Written problem> Answer with one number: how many lines have "script".

Excerpted records>
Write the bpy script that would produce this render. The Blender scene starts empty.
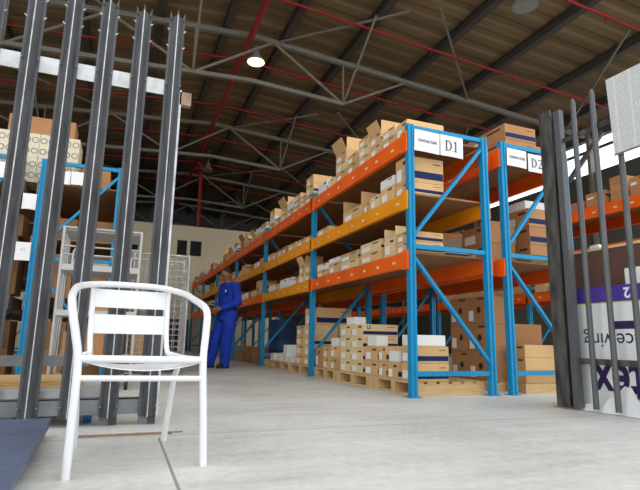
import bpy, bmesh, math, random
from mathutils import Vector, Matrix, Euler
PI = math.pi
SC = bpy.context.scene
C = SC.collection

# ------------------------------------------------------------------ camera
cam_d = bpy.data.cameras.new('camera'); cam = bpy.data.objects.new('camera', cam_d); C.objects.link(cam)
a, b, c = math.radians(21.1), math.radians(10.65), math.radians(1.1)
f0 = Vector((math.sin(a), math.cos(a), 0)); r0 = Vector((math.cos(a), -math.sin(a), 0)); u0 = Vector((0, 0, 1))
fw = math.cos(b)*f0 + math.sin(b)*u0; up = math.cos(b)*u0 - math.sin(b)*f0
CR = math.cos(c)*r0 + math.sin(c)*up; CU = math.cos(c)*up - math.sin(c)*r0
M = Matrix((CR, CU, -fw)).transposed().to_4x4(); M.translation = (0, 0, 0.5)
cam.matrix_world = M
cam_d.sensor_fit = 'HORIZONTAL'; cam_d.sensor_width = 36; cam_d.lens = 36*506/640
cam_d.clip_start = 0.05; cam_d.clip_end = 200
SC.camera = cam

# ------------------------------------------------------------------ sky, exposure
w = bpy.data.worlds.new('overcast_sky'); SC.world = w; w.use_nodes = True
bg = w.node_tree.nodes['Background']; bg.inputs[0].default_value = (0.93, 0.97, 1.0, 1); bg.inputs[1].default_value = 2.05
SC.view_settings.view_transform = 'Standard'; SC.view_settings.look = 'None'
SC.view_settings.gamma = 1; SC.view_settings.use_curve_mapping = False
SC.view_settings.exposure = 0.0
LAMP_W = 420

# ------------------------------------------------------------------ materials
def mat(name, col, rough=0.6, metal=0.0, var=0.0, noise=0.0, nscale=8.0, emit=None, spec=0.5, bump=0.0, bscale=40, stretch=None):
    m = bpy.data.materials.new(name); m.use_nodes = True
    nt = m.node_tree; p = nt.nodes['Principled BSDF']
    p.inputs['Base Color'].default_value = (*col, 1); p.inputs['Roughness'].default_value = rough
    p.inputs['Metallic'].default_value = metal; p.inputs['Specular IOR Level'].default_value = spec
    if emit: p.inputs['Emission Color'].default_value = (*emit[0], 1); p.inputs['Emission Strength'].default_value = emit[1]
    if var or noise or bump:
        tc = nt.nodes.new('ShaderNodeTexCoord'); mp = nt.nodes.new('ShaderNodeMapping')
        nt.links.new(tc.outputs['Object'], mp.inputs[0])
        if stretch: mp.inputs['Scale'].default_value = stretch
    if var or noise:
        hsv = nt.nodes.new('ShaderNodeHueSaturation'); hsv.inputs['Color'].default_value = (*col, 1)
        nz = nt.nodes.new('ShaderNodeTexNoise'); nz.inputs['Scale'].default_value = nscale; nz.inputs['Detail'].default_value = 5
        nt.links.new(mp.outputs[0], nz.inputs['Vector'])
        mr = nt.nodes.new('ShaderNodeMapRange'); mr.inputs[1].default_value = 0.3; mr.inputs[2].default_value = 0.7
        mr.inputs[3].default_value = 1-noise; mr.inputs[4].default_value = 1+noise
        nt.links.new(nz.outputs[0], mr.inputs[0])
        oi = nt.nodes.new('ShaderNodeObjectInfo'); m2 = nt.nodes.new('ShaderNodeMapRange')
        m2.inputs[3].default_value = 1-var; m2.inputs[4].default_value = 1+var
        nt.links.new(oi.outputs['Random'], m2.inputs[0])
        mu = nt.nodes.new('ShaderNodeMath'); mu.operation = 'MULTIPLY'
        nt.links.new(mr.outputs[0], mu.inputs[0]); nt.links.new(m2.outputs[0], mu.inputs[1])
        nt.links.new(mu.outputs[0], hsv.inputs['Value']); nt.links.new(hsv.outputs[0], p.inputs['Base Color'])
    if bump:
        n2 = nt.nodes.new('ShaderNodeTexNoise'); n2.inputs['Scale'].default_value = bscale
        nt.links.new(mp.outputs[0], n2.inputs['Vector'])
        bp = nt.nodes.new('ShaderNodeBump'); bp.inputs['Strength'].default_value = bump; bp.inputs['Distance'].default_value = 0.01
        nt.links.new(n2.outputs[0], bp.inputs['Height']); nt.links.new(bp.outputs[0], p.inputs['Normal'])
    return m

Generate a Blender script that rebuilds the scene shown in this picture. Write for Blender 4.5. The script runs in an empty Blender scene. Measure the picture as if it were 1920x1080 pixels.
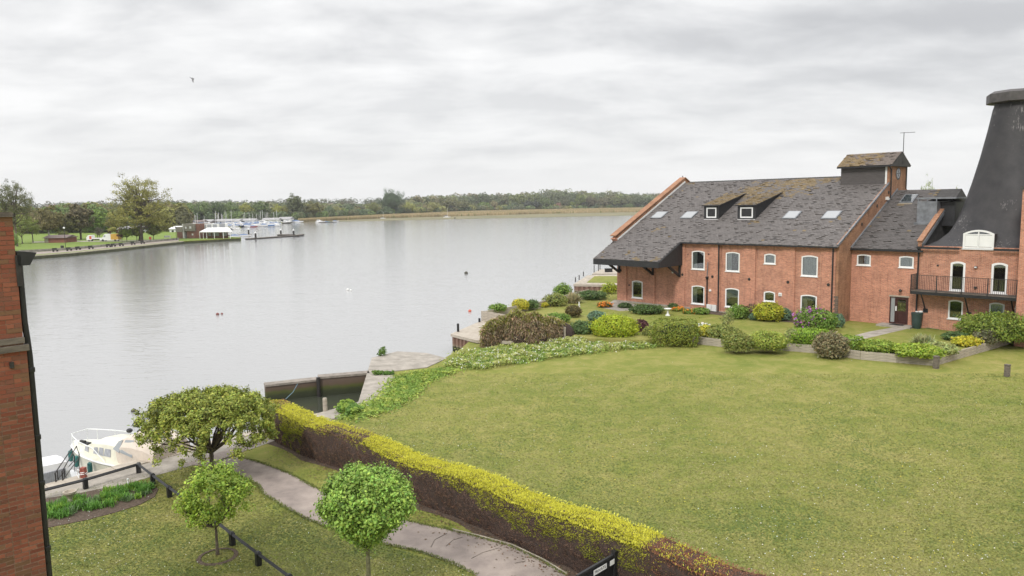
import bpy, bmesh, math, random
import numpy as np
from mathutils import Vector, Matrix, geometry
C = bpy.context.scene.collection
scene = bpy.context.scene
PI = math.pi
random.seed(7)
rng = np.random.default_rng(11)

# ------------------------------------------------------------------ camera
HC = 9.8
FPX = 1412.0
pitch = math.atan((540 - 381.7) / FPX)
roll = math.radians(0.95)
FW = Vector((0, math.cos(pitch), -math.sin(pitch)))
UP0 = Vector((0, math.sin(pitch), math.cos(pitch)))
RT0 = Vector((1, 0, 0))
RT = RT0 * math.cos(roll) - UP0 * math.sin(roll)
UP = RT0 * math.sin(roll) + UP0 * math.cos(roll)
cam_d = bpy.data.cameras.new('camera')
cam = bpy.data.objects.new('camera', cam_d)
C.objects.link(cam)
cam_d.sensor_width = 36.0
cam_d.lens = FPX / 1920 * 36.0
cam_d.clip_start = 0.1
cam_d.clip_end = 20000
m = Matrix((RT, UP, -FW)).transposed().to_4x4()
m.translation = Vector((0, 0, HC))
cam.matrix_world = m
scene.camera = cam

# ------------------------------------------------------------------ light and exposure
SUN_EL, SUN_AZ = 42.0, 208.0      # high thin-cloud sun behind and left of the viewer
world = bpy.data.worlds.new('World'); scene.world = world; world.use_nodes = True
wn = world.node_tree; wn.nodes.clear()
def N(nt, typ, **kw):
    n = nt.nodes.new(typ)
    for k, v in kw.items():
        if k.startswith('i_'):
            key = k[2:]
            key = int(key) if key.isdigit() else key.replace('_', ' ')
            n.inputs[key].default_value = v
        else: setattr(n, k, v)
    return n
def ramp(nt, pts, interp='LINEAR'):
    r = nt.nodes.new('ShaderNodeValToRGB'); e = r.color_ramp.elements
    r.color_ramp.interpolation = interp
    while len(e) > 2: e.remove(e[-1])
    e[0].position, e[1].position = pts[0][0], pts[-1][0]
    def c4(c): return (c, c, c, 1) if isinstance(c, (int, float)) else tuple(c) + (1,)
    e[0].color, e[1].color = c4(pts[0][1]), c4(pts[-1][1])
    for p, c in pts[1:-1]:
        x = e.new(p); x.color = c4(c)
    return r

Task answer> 2